▸ **Data for processing**

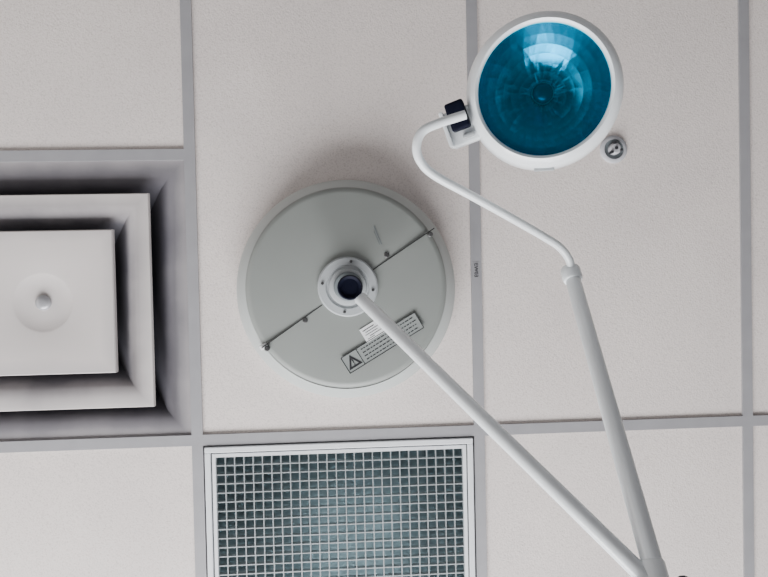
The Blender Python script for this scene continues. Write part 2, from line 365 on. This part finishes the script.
# ---------------- detector ----------------
D=empty('ceiling_sprinkler_head',(.906,-.002,H+.004))
TD=T((.906,-.002,H+.005))
lathe('escutcheon',[(.030,0),(.030,-.003),(.027,-.006),(.022,-.0065),(.021,-.003)],M_detr,D,TD,48)
lathe('recess',[(.0215,-.0045),(.017,-.0015),(0,-.001)],M_hub2,D,TD,48)
lathe('body',[(.0125,0),(.0125,-.012),(.009,-.016),(0,-.016)],M_detr,D,TD,32)
bm=bmesh.new()
for a in(.3,2.4,4.5):
    addbox(bm,-.0025,.0025,-.0025,.0025,-.019,-.006,TD@T((.012*math.cos(a),.012*math.sin(a),0)))
addlathe(bm,[(0,-.0195),(.0035,-.0195),(.0035,-.015)],16,TD);finish(bm,'frame_arms',M_detd,D)
# grid tag
G=empty('grid_label_tag',(.599,.254,H))
bm=bmesh.new();addbox(bm,.5915,.6065,.236,.272,H-.0006,H);finish(bm,'tag_paper',M_bar,G)
tc_=bpy.data.curves.new('tag_text','FONT');tc_.body='EW03';tc_.size=.0120;tc_.align_x='CENTER';tc_.align_y='CENTER';tc_.extrude=.0002
to=bpy.data.objects.new('tag_text',tc_);COL.objects.link(to);to.data.materials.append(M_black)
to.matrix_world=T((.599,.254,H-.001))@Matrix(((0,1,0,0),(1,0,0,0),(0,0,-1,0),(0,0,0,1)))
to.parent=G;to.matrix_parent_inverse=T(-G.location)
# ---------------- lights ----------------
def area(name,loc,target,sx,sy,e,col):
    l=bpy.data.lights.new(name,'AREA');l.shape='RECTANGLE';l.size=sx;l.size_y=sy;l.energy=e;l.color=col
    ob=bpy.data.objects.new(name,l);COL.objects.link(ob);ob.location=loc
    ob.rotation_euler=(Vector(target)-Vector(loc)).to_track_quat('-Z','Y').to_euler();return ob
area('window_daylight_back',(-.2,2.58,1.45),(.0,0,2.1),2.9,1.35,210,(.98,.985,1))
area('fill_left',(-2.6,.3,1.4),(0,.3,1.8),2.3,1.15,22,(1,.92,.84))  # added warm fill, evens the falloff from the back window
w=bpy.data.worlds.new('world');bpy.context.scene.world=w;w.use_nodes=True
w.node_tree.nodes['Background'].inputs[0].default_value=(.8,.88,1,1);w.node_tree.nodes['Background'].inputs[1].default_value=.5
# ---------------- camera ----------------
cd=bpy.data.cameras.new('camera');cam=bpy.data.objects.new('camera',cd);COL.objects.link(cam)
Rm=Matrix.Rotation(.02125,3,'Z')@Matrix.Rotation(.05702,3,'Y')@Matrix.Rotation(-.01860,3,'X')@Matrix(((1,0,0),(0,-1,0),(0,0,-1)))
MM=Rm.to_4x4();MM.translation=cam_c;cam.matrix_world=MM
cd.sensor_width=36;cd.lens=30.0;cd.clip_start=.01
bpy.context.scene.camera=cam
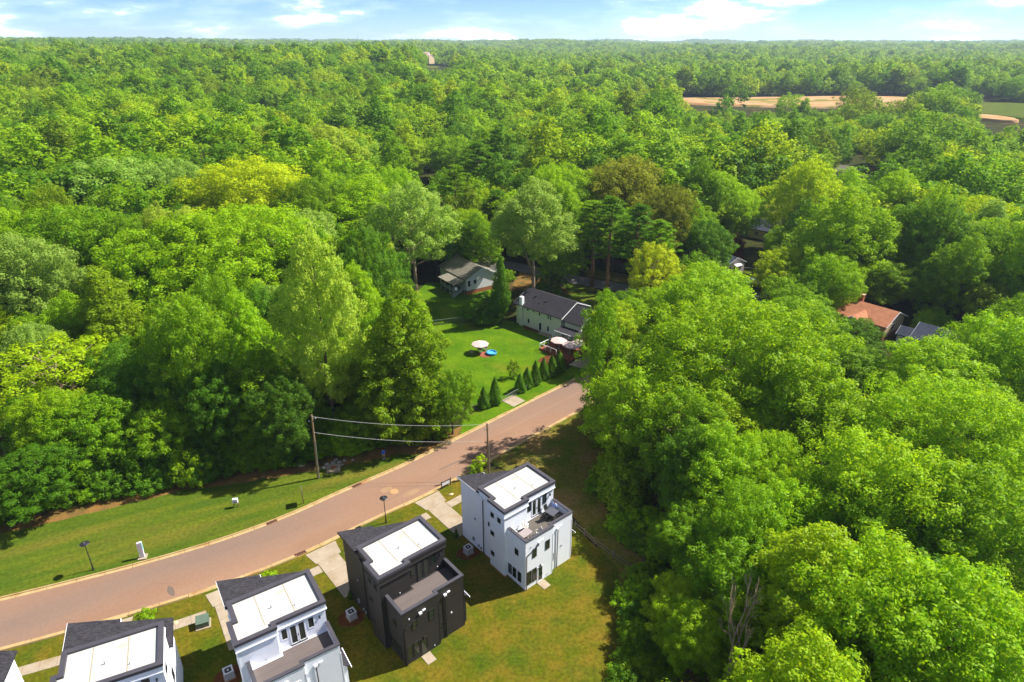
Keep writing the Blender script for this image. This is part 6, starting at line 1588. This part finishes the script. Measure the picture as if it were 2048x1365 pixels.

▸ **Required task**
Exclude the pictures and repeat every other part of the records word for word.

▸ **Final answer**
The Blender Python script for this scene continues. Write part 2, from line 365 on. This part finishes the script.
# ---------------- detector ----------------
D=empty('ceiling_sprinkler_head',(.906,-.002,H+.004))
TD=T((.906,-.002,H+.005))
lathe('escutcheon',[(.030,0),(.030,-.003),(.027,-.006),(.022,-.0065),(.021,-.003)],M_detr,D,TD,48)
lathe('recess',[(.0215,-.0045),(.017,-.0015),(0,-.001)],M_hub2,D,TD,48)
lathe('body',[(.0125,0),(.0125,-.012),(.009,-.016),(0,-.016)],M_detr,D,TD,32)
bm=bmesh.new()
for a in(.3,2.4,4.5):
    addbox(bm,-.0025,.0025,-.0025,.0025,-.019,-.006,TD@T((.012*math.cos(a),.012*math.sin(a),0)))
addlathe(bm,[(0,-.0195),(.0035,-.0195),(.0035,-.015)],16,TD);finish(bm,'frame_arms',M_detd,D)
# grid tag
G=empty('grid_label_tag',(.599,.254,H))
bm=bmesh.new();addbox(bm,.5915,.6065,.236,.272,H-.0006,H);finish(bm,'tag_paper',M_bar,G)
tc_=bpy.data.curves.new('tag_text','FONT');tc_.body='EW03';tc_.size=.0120;tc_.align_x='CENTER';tc_.align_y='CENTER';tc_.extrude=.0002
to=bpy.data.objects.new('tag_text',tc_);COL.objects.link(to);to.data.materials.append(M_black)
to.matrix_world=T((.599,.254,H-.001))@Matrix(((0,1,0,0),(1,0,0,0),(0,0,-1,0),(0,0,0,1)))
to.parent=G;to.matrix_parent_inverse=T(-G.location)
# ---------------- lights ----------------
def area(name,loc,target,sx,sy,e,col):
    l=bpy.data.lights.new(name,'AREA');l.shape='RECTANGLE';l.size=sx;l.size_y=sy;l.energy=e;l.color=col
    ob=bpy.data.objects.new(name,l);COL.objects.link(ob);ob.location=loc
    ob.rotation_euler=(Vector(target)-Vector(loc)).to_track_quat('-Z','Y').to_euler();return ob
area('window_daylight_back',(-.2,2.58,1.45),(.0,0,2.1),2.9,1.35,210,(.98,.985,1))
area('fill_left',(-2.6,.3,1.4),(0,.3,1.8),2.3,1.15,22,(1,.92,.84))  # added warm fill, evens the falloff from the back window
w=bpy.data.worlds.new('world');bpy.context.scene.world=w;w.use_nodes=True
w.node_tree.nodes['Background'].inputs[0].default_value=(.8,.88,1,1);w.node_tree.nodes['Background'].inputs[1].default_value=.5
# ---------------- camera ----------------
cd=bpy.data.cameras.new('camera');cam=bpy.data.objects.new('camera',cd);COL.objects.link(cam)
Rm=Matrix.Rotation(.02125,3,'Z')@Matrix.Rotation(.05702,3,'Y')@Matrix.Rotation(-.01860,3,'X')@Matrix(((1,0,0),(0,-1,0),(0,0,-1)))
MM=Rm.to_4x4();MM.translation=cam_c;cam.matrix_world=MM
cd.sensor_width=36;cd.lens=30.0;cd.clip_start=.01
bpy.context.scene.camera=cam
Keep writing the Blender script for this image. This is part 6, starting at line 1588. This part finishes the script. Measure the picture as if it were 2048x1365 pixels.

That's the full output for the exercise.